Scene script records
────────
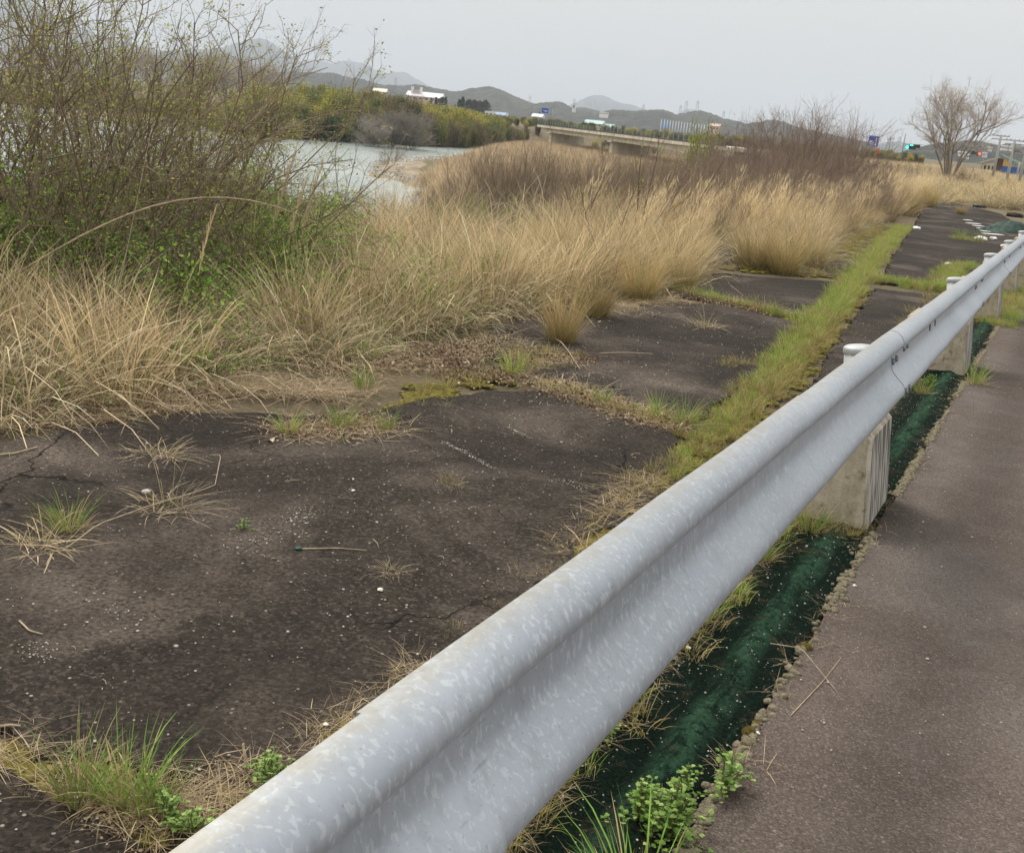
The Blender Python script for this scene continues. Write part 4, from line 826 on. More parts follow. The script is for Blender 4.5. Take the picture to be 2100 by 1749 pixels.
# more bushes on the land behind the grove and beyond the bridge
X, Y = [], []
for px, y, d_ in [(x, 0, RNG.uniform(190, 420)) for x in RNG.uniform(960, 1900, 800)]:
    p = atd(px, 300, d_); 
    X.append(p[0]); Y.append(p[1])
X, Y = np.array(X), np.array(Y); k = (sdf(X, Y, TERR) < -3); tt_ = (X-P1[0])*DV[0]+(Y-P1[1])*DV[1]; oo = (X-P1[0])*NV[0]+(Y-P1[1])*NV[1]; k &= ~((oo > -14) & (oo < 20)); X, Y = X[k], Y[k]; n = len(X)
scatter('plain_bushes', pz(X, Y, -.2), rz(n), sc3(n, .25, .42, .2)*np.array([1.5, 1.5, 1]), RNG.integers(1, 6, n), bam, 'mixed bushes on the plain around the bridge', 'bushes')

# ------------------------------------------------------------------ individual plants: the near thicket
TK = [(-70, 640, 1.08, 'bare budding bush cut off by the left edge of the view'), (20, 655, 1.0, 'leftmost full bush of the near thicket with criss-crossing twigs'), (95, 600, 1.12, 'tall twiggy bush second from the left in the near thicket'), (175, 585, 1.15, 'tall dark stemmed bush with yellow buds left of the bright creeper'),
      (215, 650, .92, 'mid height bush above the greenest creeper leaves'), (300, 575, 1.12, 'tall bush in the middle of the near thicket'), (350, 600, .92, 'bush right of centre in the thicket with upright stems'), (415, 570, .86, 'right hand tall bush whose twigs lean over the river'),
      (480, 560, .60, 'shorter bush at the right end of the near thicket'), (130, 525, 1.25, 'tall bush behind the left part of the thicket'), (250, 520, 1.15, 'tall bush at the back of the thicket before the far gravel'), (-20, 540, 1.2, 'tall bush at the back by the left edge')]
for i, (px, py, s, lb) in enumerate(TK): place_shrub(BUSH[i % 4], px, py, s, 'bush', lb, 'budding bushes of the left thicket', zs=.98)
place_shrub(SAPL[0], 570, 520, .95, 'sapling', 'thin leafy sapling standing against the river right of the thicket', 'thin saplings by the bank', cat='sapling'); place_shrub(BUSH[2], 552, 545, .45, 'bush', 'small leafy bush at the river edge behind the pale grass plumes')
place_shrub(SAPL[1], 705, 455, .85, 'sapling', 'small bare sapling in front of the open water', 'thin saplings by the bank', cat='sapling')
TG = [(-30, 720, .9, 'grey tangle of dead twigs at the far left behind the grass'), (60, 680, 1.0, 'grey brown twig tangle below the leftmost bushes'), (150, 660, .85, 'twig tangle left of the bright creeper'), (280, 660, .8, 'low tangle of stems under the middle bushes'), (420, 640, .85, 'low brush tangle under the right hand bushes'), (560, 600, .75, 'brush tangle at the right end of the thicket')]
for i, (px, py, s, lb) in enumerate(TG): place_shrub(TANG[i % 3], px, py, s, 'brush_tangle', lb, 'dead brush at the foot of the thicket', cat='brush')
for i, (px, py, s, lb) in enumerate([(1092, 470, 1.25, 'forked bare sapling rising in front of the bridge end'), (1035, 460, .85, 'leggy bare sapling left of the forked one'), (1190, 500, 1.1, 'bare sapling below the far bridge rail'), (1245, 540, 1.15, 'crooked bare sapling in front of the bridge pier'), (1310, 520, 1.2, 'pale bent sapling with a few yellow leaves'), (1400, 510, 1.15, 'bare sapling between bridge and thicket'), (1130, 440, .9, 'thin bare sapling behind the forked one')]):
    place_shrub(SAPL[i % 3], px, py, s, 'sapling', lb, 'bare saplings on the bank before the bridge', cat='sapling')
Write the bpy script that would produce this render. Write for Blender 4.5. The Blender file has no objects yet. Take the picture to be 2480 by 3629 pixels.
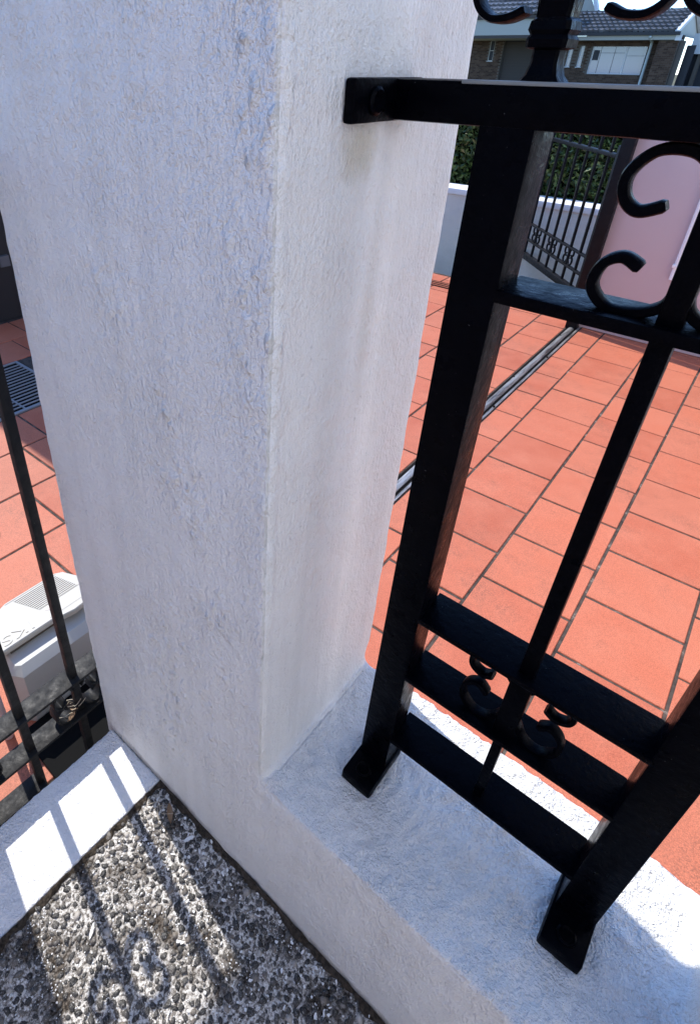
────────
WHAT YOU ARE ASKED TO DO:
Reproduce, word for word, every line from the start of the records down to and including the line with "the bridge', 'bushes')"; skip the pictures.

EXERCISE RESULT:
The Blender Python script for this scene continues. Write part 4, from line 826 on. More parts follow. The script is for Blender 4.5. Take the picture to be 2100 by 1749 pixels.
# more bushes on the land behind the grove and beyond the bridge
X, Y = [], []
for px, y, d_ in [(x, 0, RNG.uniform(190, 420)) for x in RNG.uniform(960, 1900, 800)]:
    p = atd(px, 300, d_); 
    X.append(p[0]); Y.append(p[1])
X, Y = np.array(X), np.array(Y); k = (sdf(X, Y, TERR) < -3); tt_ = (X-P1[0])*DV[0]+(Y-P1[1])*DV[1]; oo = (X-P1[0])*NV[0]+(Y-P1[1])*NV[1]; k &= ~((oo > -14) & (oo < 20)); X, Y = X[k], Y[k]; n = len(X)
scatter('plain_bushes', pz(X, Y, -.2), rz(n), sc3(n, .25, .42, .2)*np.array([1.5, 1.5, 1]), RNG.integers(1, 6, n), bam, 'mixed bushes on the plain around the bridge', 'bushes')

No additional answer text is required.